Entries shown
-=-=-=-=-

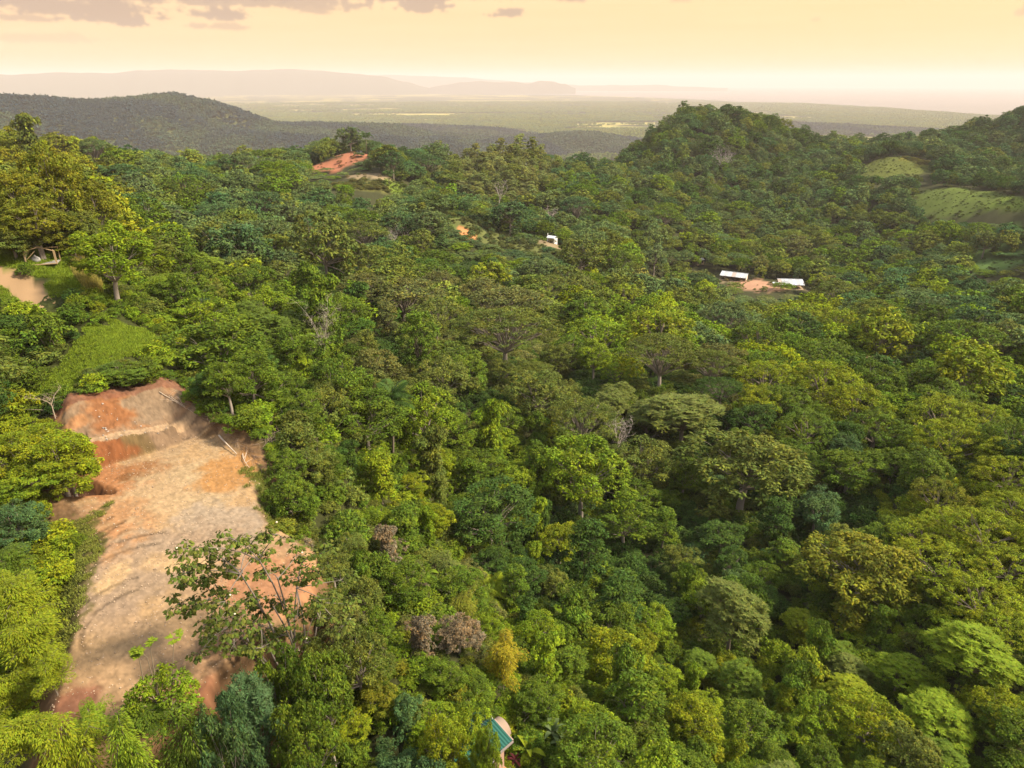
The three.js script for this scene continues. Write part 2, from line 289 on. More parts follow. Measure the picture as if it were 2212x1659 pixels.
// the ground as one sheet round the place, finer where it is near and in view
{
  const az = [], ds = [];
  for (let a = -180; a < -46; a += 6) az.push(a);
  for (let a = -46; a < 46; a += 0.25) az.push(a);
  for (let a = 46; a <= 180; a += 6) az.push(a);
  for (let l = Math.log(4); l < Math.log(26000); l += 0.018) ds.push(Math.exp(l));
  const g = new THREE.BufferGeometry(), n = az.length, pos = new Float32Array(n * ds.length * 3), col = new Float32Array(pos.length), uv = new Float32Array(n * ds.length * 2), idx = [];
  let o = 0, q = 0;
  for (const d of ds) for (const a of az) {
    const x = Math.sin(a * Math.PI / 180) * d, z = -Math.cos(a * Math.PI / 180) * d;
    const c = groundColor(x, z);
    let y = ground(x, z);
    if (x > -62 && x < -8.5 && z > -96 && z < -24) y -= 1.5;      // the clearing's own sheet lies here
    pos[o] = x; pos[o + 1] = y; pos[o + 2] = z; col[o] = c[0]; col[o + 1] = c[1]; col[o + 2] = c[2]; o += 3; uv[q++] = x / 6; uv[q++] = z / 6;
  }
  for (let j = 1; j < ds.length; j++) for (let i = 1; i < n; i++) { const a = (j - 1) * n + i - 1, b = j * n + i - 1; idx.push(a, a + 1, b + 1, a, b + 1, b); }
  g.setAttribute('position', new THREE.BufferAttribute(pos, 3)); g.setAttribute('color', new THREE.BufferAttribute(col, 3)); g.setAttribute('uv', new THREE.BufferAttribute(uv, 2)); g.setIndex(idx); g.computeVertexNormals();
  struct('terrain', g, std({ vertexColors: true, roughness: 1 }), 'forest floor, slopes and coastal plain reaching to the shore');
}
// the sea, bent with the earth
{
  const mb = new MB(), ds = [];
  for (let l = Math.log(3000); l < Math.log(90000); l += 0.05) ds.push(Math.exp(l));
  const n = 61;
  for (const d of ds) for (let i = 0; i < n; i++) { const a = (-75 + 150 * i / (n - 1)) * Math.PI / 180; mb.v(Math.sin(a) * d, -d * d / (2 * EARTH), -Math.cos(a) * d); }
  for (let j = 1; j < ds.length; j++) for (let i = 1; i < n; i++) { const a = (j - 1) * n + i - 1, b = j * n + i - 1; mb.quad(a, a + 1, b + 1, b); }
  const m = struct('sea', mb.geo(), new THREE.MeshPhysicalMaterial({ color: rgb(0.05, 0.07, 0.08), roughness: 0.25, specularIntensity: 1 }), 'calm hazy sea along the horizon');
  m.geometry.deleteAttribute('color');
}
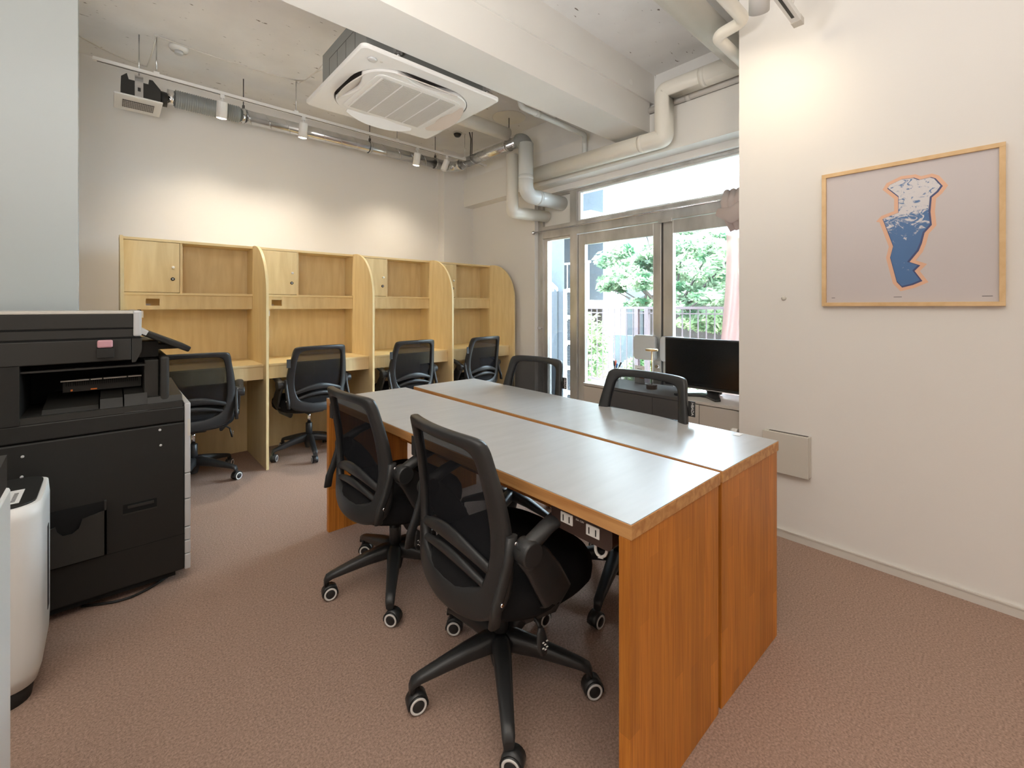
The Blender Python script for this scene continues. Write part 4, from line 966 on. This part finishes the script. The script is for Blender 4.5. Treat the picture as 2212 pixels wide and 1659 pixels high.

-=-=-=-=-

Search the entries for the word "Write", then gather every line that has it.

Solution to this problem
The three.js script for this scene continues. Write part 2, from line 289 on. More parts follow. Measure the picture as if it were 2212x1659 pixels.
The Blender Python script for this scene continues. Write part 4, from line 966 on. This part finishes the script. The script is for Blender 4.5. Treat the picture as 2212 pixels wide and 1659 pixels high.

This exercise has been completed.